# Your task
Copy out exactly the lines spanning the line with "Write the bpy" to the line with "sc.camera = cam", inclusive, from the data underneath, with no pictures.

[Scene script records]

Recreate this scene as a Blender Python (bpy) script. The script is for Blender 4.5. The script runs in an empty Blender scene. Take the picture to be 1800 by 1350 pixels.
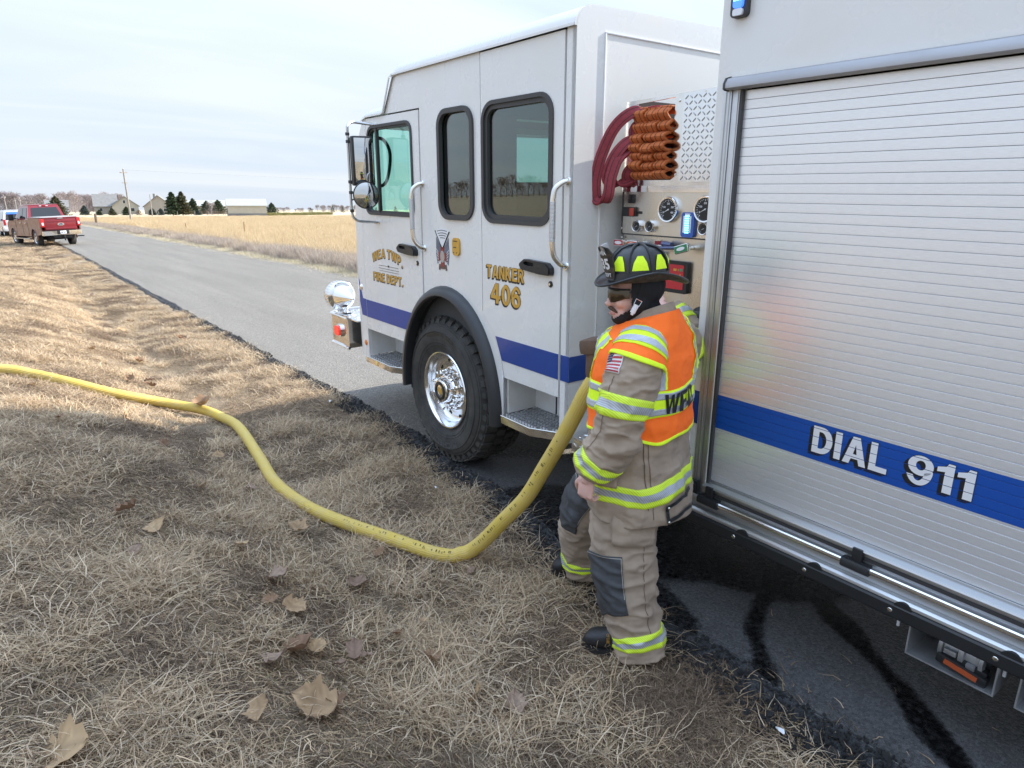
import bpy, bmesh, math, random
import numpy as np
from mathutils import Vector, Matrix, noise
from mathutils.geometry import tessellate_polygon
R = math.radians
scene = bpy.context.scene
COL = scene.collection

# ------------------------------------------------------------------ camera
EYE = 1.909
cam_d = bpy.data.cameras.new('camera')
cam_d.sensor_width = 36.0
cam_d.lens = 36.0 * 1185.0 / 1800.0
cam_d.clip_start = 0.05
cam_d.clip_end = 3000.0
cam = bpy.data.objects.new('camera', cam_d)
COL.objects.link(cam)
cam.location = (0, 0, EYE)
cam.rotation_euler = (R(90 - 14.524), 0, R(-36.867))
scene.camera = cam

# ------------------------------------------------------------------ sky and sun
SUN_EL, SUN_AZ = R(31), R(98)          # azimuth clockwise from +Y
world = bpy.data.worlds.new('World')
scene.world = world
world.use_nodes = True
nt = world.node_tree
bg = nt.nodes['Background']
sky = nt.nodes.new('ShaderNodeTexSky')
sky.sky_type = 'NISHITA'
sky.sun_disc = False
sky.sun_elevation = SUN_EL
sky.sun_rotation = SUN_AZ
sky.dust_density = 2.0
tc = nt.nodes.new('ShaderNodeTexCoord')
sep = nt.nodes.new('ShaderNodeSeparateXYZ')
nt.links.new(tc.outputs['Generated'], sep.inputs[0])
# thin streaked cloud veil: project the direction on a high plane
zc = nt.nodes.new('ShaderNodeMath'); zc.operation = 'MAXIMUM'; zc.inputs[1].default_value = 0.02
nt.links.new(sep.outputs['Z'], zc.inputs[0])
za = nt.nodes.new('ShaderNodeMath'); za.operation = 'ADD'; za.inputs[1].default_value = 0.12
nt.links.new(zc.outputs[0], za.inputs[0])
dv = nt.nodes.new('ShaderNodeVectorMath'); dv.operation = 'DIVIDE'
cmb = nt.nodes.new('ShaderNodeCombineXYZ')
for i in range(3): nt.links.new(za.outputs[0], cmb.inputs[i])
nt.links.new(tc.outputs['Generated'], dv.inputs[0]); nt.links.new(cmb.outputs[0], dv.inputs[1])
mp = nt.nodes.new('ShaderNodeMapping')
mp.inputs['Rotation'].default_value = (0, 0, R(28))
mp.inputs['Scale'].default_value = (0.22, 0.75, 0.4)
nt.links.new(dv.outputs[0], mp.inputs[0])
n1 = nt.nodes.new('ShaderNodeTexNoise'); n1.inputs['Scale'].default_value = 1.5
n1.inputs['Detail'].default_value = 6; n1.inputs['Roughness'].default_value = 0.5; n1.inputs['Distortion'].default_value = 0.5
nt.links.new(mp.outputs[0], n1.inputs['Vector'])
rp = nt.nodes.new('ShaderNodeValToRGB')
rp.color_ramp.elements[0].position = 0.30; rp.color_ramp.elements[0].color = (0, 0, 0, 1)
rp.color_ramp.elements[1].position = 0.66; rp.color_ramp.elements[1].color = (1, 1, 1, 1)
nt.links.new(n1.outputs['Fac'], rp.inputs[0])
veil = nt.nodes.new('ShaderNodeMix'); veil.data_type = 'RGBA'
veil.inputs[6].default_value = (4.35, 5.1, 6.15, 1)       # thin veil
veil.inputs[7].default_value = (5.7, 6.1, 6.65, 1)        # thicker cirrus
nt.links.new(rp.outputs[0], veil.inputs[0])
mx = nt.nodes.new('ShaderNodeMix'); mx.data_type = 'RGBA'; mx.inputs[0].default_value = 0.86
nt.links.new(sky.outputs[0], mx.inputs[6]); nt.links.new(veil.outputs[2], mx.inputs[7])
# an overcast veil is brighter overhead than at the horizon
zq = nt.nodes.new('ShaderNodeMath'); zq.operation = 'MULTIPLY'; nt.links.new(zc.outputs[0], zq.inputs[0]); nt.links.new(zc.outputs[0], zq.inputs[1])
zv = nt.nodes.new('ShaderNodeVectorMath'); zv.operation = 'MULTIPLY_ADD'
zv.inputs[1].default_value = (1.25, 1.6, 2.05); zv.inputs[2].default_value = (1, 1, 1)
for i in range(1): nt.links.new(zq.outputs[0], zv.inputs[0])
sc_ = nt.nodes.new('ShaderNodeVectorMath'); sc_.operation = 'MULTIPLY'
nt.links.new(mx.outputs[2], sc_.inputs[0]); nt.links.new(zv.outputs[0], sc_.inputs[1])
nt.links.new(sc_.outputs[0], bg.inputs[0])
bg.inputs[1].default_value = 0.086

sun_d = bpy.data.lights.new('sun', 'SUN')
sun_d.energy = 5.0
sun_d.angle = R(0.6)
sun_d.color = (1.0, 0.95, 0.85)
sun = bpy.data.objects.new('sun', sun_d)
COL.objects.link(sun)
tos = Vector((math.cos(SUN_EL) * math.sin(SUN_AZ), math.cos(SUN_EL) * math.cos(SUN_AZ), math.sin(SUN_EL)))
sun.rotation_euler = (-tos).to_track_quat('-Z', 'Y').to_euler()
sun.location = (30, -8, 20)

scene.view_settings.view_transform = 'Standard'
scene.view_settings.look = 'None'
scene.view_settings.gamma = 1.0
scene.view_settings.use_curve_mapping = False
scene.view_settings.exposure = 0.97
scene.cycles.max_bounces = 8
scene.cycles.transparent_max_bounces = 12

# ------------------------------------------------------------------ helpers
rng = random.Random(7)

def tag(o, label=None, cat=None, group=None, kind=None):
    if label: o['label'] = label
    if cat: o['category'] = cat
    if group: o['group'] = group
    if kind: o['kind'] = kind
    return o

def empty(name, loc=(0, 0, 0), rot=(0, 0, 0), label=None, cat=None, group=None):
    o = bpy.data.objects.new(name, None)
    o.empty_display_size = 0.2
    o.location = loc
    o.rotation_euler = rot
    COL.objects.link(o)
    return tag(o, label, cat, group)

def obj(name, me, m=None, parent=None, loc=None, rot=None):
    if isinstance(me, MB): me = me.mesh(name)
    o = bpy.data.objects.new(name, me)
    COL.objects.link(o)
    if m is not None:
        ms = m if isinstance(m, (list, tuple)) else [m]
        me.materials.clear()
        for k in ms: me.materials.append(k)
    if parent is not None: o.parent = parent
    if loc is not None: o.location = loc
    if rot is not None: o.rotation_euler = rot
    return o

def copy_tree(o, parent=None):
    c = o.copy(); COL.objects.link(c)
    if parent is not None: c.parent = parent
    for ch in list(o.children): copy_tree(ch, c)
    return c

def perp(d):
    a = Vector((0, 0, 1)) if abs(d.z) < 0.9 else Vector((1, 0, 0))
    u = d.cross(a).normalized()
    return u, u.cross(d).normalized()

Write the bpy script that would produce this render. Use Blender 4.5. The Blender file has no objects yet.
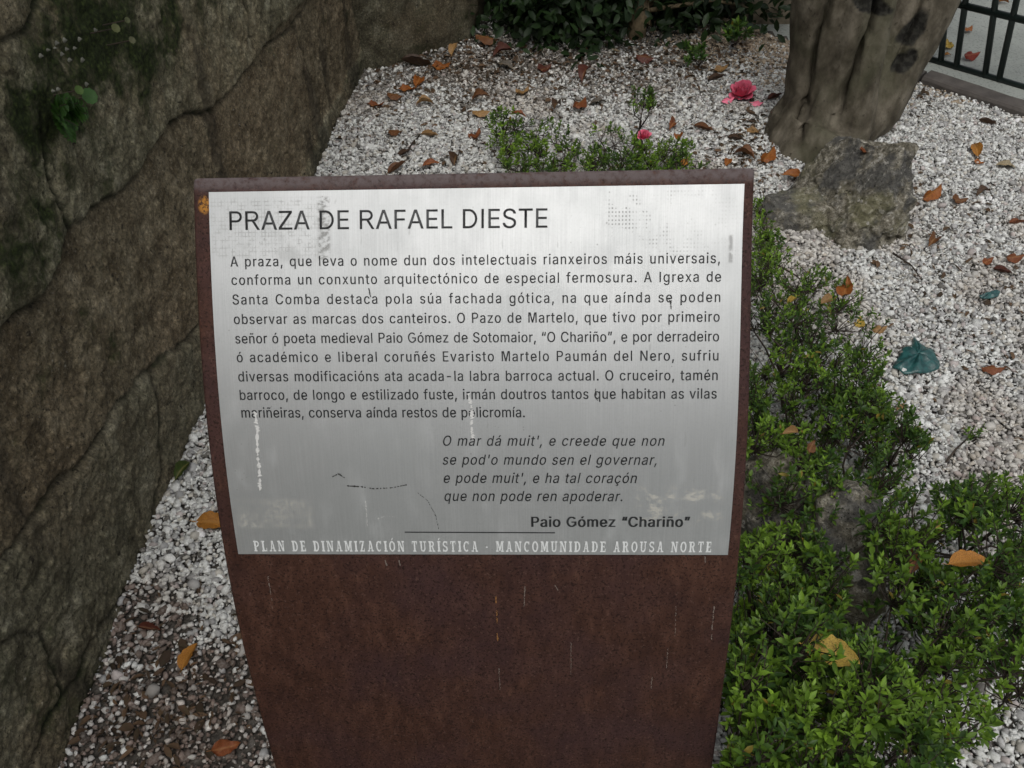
import bpy, bmesh, math, random
import numpy as np
from mathutils import Vector, Matrix
sc = bpy.context.scene
COL = sc.collection
R = math.radians
rng = np.random.default_rng(7)
random.seed(5)

# ---------------------------------------------------------------- camera
CAM_H, PITCH, FPX = 1.5, R(43.0), 880.0
cd = bpy.data.cameras.new('camera'); cam = bpy.data.objects.new('camera', cd); COL.objects.link(cam)
cam.location = (0, 0, CAM_H); cam.rotation_euler = (R(90) - PITCH, 0, 0)
cd.sensor_width = 36; cd.lens = 36 * FPX / 1024; cd.clip_start = 0.02; cd.clip_end = 500
sc.camera = cam

# ---------------------------------------------------------------- sky, sun, exposure
SUN_EL, SUN_AZ = R(60), R(178)      # azimuth clockwise from +Y (view direction)
w = bpy.data.worlds.new('World'); sc.world = w; w.use_nodes = True
nt = w.node_tree; nt.nodes.clear()
sky = nt.nodes.new('ShaderNodeTexSky'); sky.sky_type = 'NISHITA'; sky.sun_disc = False
sky.sun_elevation = SUN_EL; sky.sun_rotation = SUN_AZ; sky.dust_density = 4.0; sky.air_density = 1.0
hs = nt.nodes.new('ShaderNodeHueSaturation'); hs.inputs['Saturation'].default_value = 0.22
bg = nt.nodes.new('ShaderNodeBackground'); bg.inputs['Strength'].default_value = 0.15
wo = nt.nodes.new('ShaderNodeOutputWorld')
nt.links.new(sky.outputs[0], hs.inputs['Color']); nt.links.new(hs.outputs[0], bg.inputs[0]); nt.links.new(bg.outputs[0], wo.inputs[0])
sl = bpy.data.lights.new('sun', 'SUN'); sl.energy = 0.6; sl.angle = R(40); sl.color = (1, .97, .92)
so = bpy.data.objects.new('sun', sl); COL.objects.link(so)
sd = Vector((math.sin(SUN_AZ) * math.cos(SUN_EL), math.cos(SUN_AZ) * math.cos(SUN_EL), math.sin(SUN_EL)))
so.rotation_euler = sd.to_track_quat('Z', 'Y').to_euler()
so.location = sd * 20
vs = sc.view_settings
vs.view_transform = 'Standard'; vs.look = 'None'; vs.gamma = 1.0; vs.use_curve_mapping = False
vs.exposure = 0.03
sc.cycles.max_bounces = 6; sc.cycles.diffuse_bounces = 3; sc.cycles.glossy_bounces = 3; sc.cycles.transmission_bounces = 3
sc.cycles.caustics_reflective = False; sc.cycles.caustics_refractive = False

# ---------------------------------------------------------------- helpers
FWD = np.array([0, math.cos(PITCH), -math.sin(PITCH)]); UP = np.array([0, math.sin(PITCH), math.cos(PITCH)]); RT = np.array([1., 0, 0])
C0 = np.array([0, 0, CAM_H])
def ray(x, y): return FWD + (x - 512) / FPX * RT + (384 - y) / FPX * UP
def at_z(x, y, z=0.0):
    r = ray(x, y); t = (z - CAM_H) / r[2]; return C0 + t * r
def project(P):
    P = np.atleast_2d(P) - C0
    d = P @ FWD
    return np.stack([512 + FPX * (P @ RT) / d, 384 - FPX * (P @ UP) / d], 1)
def hash3(i, j, k, s):
    n = (i.astype(np.int64) * 73856093) ^ (j.astype(np.int64) * 19349663) ^ (k.astype(np.int64) * 83492791) ^ (s * 2654435761)
    n = (n ^ (n >> 13)) * 1274126177; n = n & 0x7fffffff
    n = (n ^ (n >> 16)) * 60493; n = n & 0x7fffffff
    return (n % 100003) / 100003.0
def vnoise(P, freq, seed=0):
    Q = np.asarray(P, float) * freq; I = np.floor(Q).astype(np.int64); F = Q - I; F = F * F * (3 - 2 * F)
    r = 0
    for a in (0, 1):
        for b in (0, 1):
            for c in (0, 1):
                wgt = (F[:, 0] if a else 1 - F[:, 0]) * (F[:, 1] if b else 1 - F[:, 1]) * (F[:, 2] if c else 1 - F[:, 2])
                r = r + wgt * hash3(I[:, 0] + a, I[:, 1] + b, I[:, 2] + c, seed)
    return r * 2 - 1
def fbm(P, freq, octv=4, seed=0, gain=.5):
    a = 1; r = 0
    for o in range(octv):
        r = r + a * vnoise(P, freq * 2 ** o, seed + o * 17); a *= gain
    return r
def smooth(a, b, x):
    t = np.clip((x - a) / (b - a), 0, 1); return t * t * (3 - 2 * t)

def mesh_np(name, V, F, smooth_=False, attrs=None, uv=None):
    V = np.asarray(V, np.float32); F = np.asarray(F, np.int32); k = F.shape[1]
    me = bpy.data.meshes.new(name)
    me.vertices.add(len(V)); me.vertices.foreach_set('co', V.ravel())
    me.loops.add(F.size); me.loops.foreach_set('vertex_index', F.ravel())
    me.polygons.add(len(F)); me.polygons.foreach_set('loop_start', np.arange(0, F.size, k, dtype=np.int32))
    me.update(calc_edges=True)
    if smooth_: me.polygons.foreach_set('use_smooth', np.ones(len(F), bool))
    for an, (dom, dat) in (attrs or {}).items():
        dat = np.asarray(dat, np.float32)
        if dat.ndim == 2:
            a = me.attributes.new(an, 'FLOAT_COLOR', dom)
            if dat.shape[1] == 3: dat = np.concatenate([dat, np.ones((len(dat), 1), np.float32)], 1)
            a.data.foreach_set('color', dat.ravel())
        else:
            a = me.attributes.new(an, 'FLOAT', dom); a.data.foreach_set('value', dat)
    if uv is not None:
        l = me.uv_layers.new(name='UVMap'); l.data.foreach_set('uv', np.asarray(uv, np.float32)[F.ravel()].ravel())
    me.validate(); me.update()
    return me
def link(name, me, mat=None, parent=None, loc=None):
    o = bpy.data.objects.new(name, me); COL.objects.link(o)
    if mat is not None:
        me.materials.clear(); me.materials.append(mat)
    if loc is not None: o.location = loc
    if parent is not None:
        o.parent = parent
    return o
def tag(o, label, cat, group=None, kind=None):
    o['label'] = label; o['category'] = cat
    if group: o['group'] = group
    if kind: o['kind'] = kind
    return o
def structure(o, kind='structure'):
    o['kind'] = kind; return o
def empty(name, loc, label, cat, group=None):
    o = bpy.data.objects.new(name, None); COL.objects.link(o); o.location = loc; o.empty_display_size = .1
    return tag(o, label, cat, group)
def child(name, me, mat, root):
    """mesh given in world coordinates, parented under root (root only has a location)"""
    o = link(name, me, mat); o.parent = root
    L = root.location
    p = root
    off = Vector((0, 0, 0))
    while p is not None: off += p.location; p = p.parent
    me.transform(Matrix.Translation(-off)); return o
def local(me, loc):
    me.transform(Matrix.Translation(-Vector(loc))); return me
def evaluated(o):
    dg = bpy.context.evaluated_depsgraph_get(); dg.update()
    me = bpy.data.meshes.new_from_object(o.evaluated_get(dg)); old = o.data
    o.modifiers.clear(); o.data = me
    return me

class Geo:
    """collects tubes / polygons into one mesh"""
    def __init__(s): s.V = []; s.F = []; s.n = 0
    def add(s, V, F):
        V = np.asarray(V, float); s.V.append(V); s.F += [tuple(int(i) + s.n for i in f) for f in F]; s.n += len(V)
    def tube(s, pts, rad, sides=6, cap=True):
        pts = [Vector(p) for p in pts]; n = len(pts)
        if not hasattr(rad, '__len__'): rad = [rad] * n
        V = []; u = None
        for i, p in enumerate(pts):
            d = (pts[min(i + 1, n - 1)] - pts[max(i - 1, 0)]).normalized()
            if u is None:
                u = d.orthogonal().normalized()
            else:
                u = (u - d * u.dot(d)).normalized()
            v = d.cross(u)
            for k in range(sides):
                a = 2 * math.pi * k / sides
                V.append(p + (u * math.cos(a) + v * math.sin(a)) * rad[i])
        F = []
        for i in range(n - 1):
            for k in range(sides):
                k2 = (k + 1) % sides
                F.append((i * sides + k, i * sides + k2, (i + 1) * sides + k2, (i + 1) * sides + k))
        if cap:
            F.append(tuple(range(sides - 1, -1, -1))); F.append(tuple((n - 1) * sides + k for k in range(sides)))
        s.add(V, F)
    def box(s, c, sx, sy, sz, rot=None):
        V = [Vector((x * sx / 2, y * sy / 2, z * sz / 2)) for x in (-1, 1) for y in (-1, 1) for z in (-1, 1)]
        if rot is not None: V = [rot @ v for v in V]
        V = [v + Vector(c) for v in V]
        s.add(V, [(0, 1, 3, 2), (4, 6, 7, 5), (0, 4, 5, 1), (2, 3, 7, 6), (0, 2, 6, 4), (1, 5, 7, 3)])
    def mesh(s, name, smooth_=False):
        me = bpy.data.meshes.new(name); me.from_pydata(np.concatenate(s.V).tolist(), [], s.F); me.update()
        if smooth_: me.polygons.foreach_set('use_smooth', np.ones(len(me.polygons), bool))
        return me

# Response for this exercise
Write the bpy script that would produce this render. Use Blender 4.5. The Blender file has no objects yet.
import bpy, bmesh, math, random
import numpy as np
from mathutils import Vector, Matrix
sc = bpy.context.scene
COL = sc.collection
R = math.radians
rng = np.random.default_rng(7)
random.seed(5)

# ---------------------------------------------------------------- camera
CAM_H, PITCH, FPX = 1.5, R(43.0), 880.0
cd = bpy.data.cameras.new('camera'); cam = bpy.data.objects.new('camera', cd); COL.objects.link(cam)
cam.location = (0, 0, CAM_H); cam.rotation_euler = (R(90) - PITCH, 0, 0)
cd.sensor_width = 36; cd.lens = 36 * FPX / 1024; cd.clip_start = 0.02; cd.clip_end = 500
sc.camera = cam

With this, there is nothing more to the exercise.